Still, you can call me Lucky. That’s my name, and I am lucky. My life has been full of opportunities that most girls in my refugee community, in Cox’s Bazar in Bangladesh, don’t get.

At 18, more and more I see Rohingya girls my age and younger getting married off instead of going to school or work. While my parents have defended my right to an education, families around us are increasingly pushing their daughters into child marriage. At the ages of even 12, 13 and 14, many girls are being forced to marry. Too many of them don’t understand what is happening and they don’t understand they should have a choice.

Child marriage puts girls at increased risk of violence, and places barriers in their way to study or work.
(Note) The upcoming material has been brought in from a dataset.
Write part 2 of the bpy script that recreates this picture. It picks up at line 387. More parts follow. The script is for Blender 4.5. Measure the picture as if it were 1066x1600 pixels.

And they don’t know how to take proper care of their husbands and children.

As a volunteer with the UN World Food Programme, I visit families every day throughout the refugee camp. I see that in some neighborhoods boys and girls are getting the same opportunities. But in many others, they are not. There are still people who believe girls shouldn’t go to school or leave their shelters.

A friend of mine got married when she was 14. She doesn't know how to take care of her baby. And since she had the baby she has been suffering a lot because of her husband. Her husband is an educated boy but he has no opportunity to earn any money. Finally he left my friend and is staying with his father in another camp. But my friend doesn't have an elder brother and a father, and it is very difficult for her mother to take care of her as she has three younger sisters. I feel very sad and worried about her.

Child marriage is increasing because there is not enough education. Getting married at a young age is not part of our culture but uneducated parents are not allowing the girls to study and forcing them to get married.

I think we should speak out more and explain them why it is important for girls to wait till they are and 18 and their bodies are ready. The opportunity does not come all the time, and without education, we are nothing. If every girl had the opportunity to learn and to go to school to improve themselves, then child marriage would be reduced.

There are women and girls who are too afraid to raise their voices. We must raise our voices and deliver the message to the right people so that they can understand how we can remove such violence from our community.

My ability to study and work shouldn’t be based on luck. I believe it’s extremely important for every girl in every family to be educated, to be happy, and to be given time to get married.

Lucky, 18, fled to Cox’s Bazar in August 2017 from armed conflict in Rakhine State in Myanmar. She is now studying politics, philosophy and economics remotely from the refugee camps in Cox’s Bazar, as a student at Asian University for Women, which is located in Chittagong, near Cox’s Bazar. Lucky has worked as a volunteer for UN Women and other organizations, is participating in civil society groups seeking to end gender-based violence, and is promoting girls’ education in her community. In the future, she wants to be a political leader. Lucky’s story demonstrates United Nations Sustainable Development Goal 16 on promoting peaceful and inclusive societies, and Goal 5 on gender equality and women's empowerment.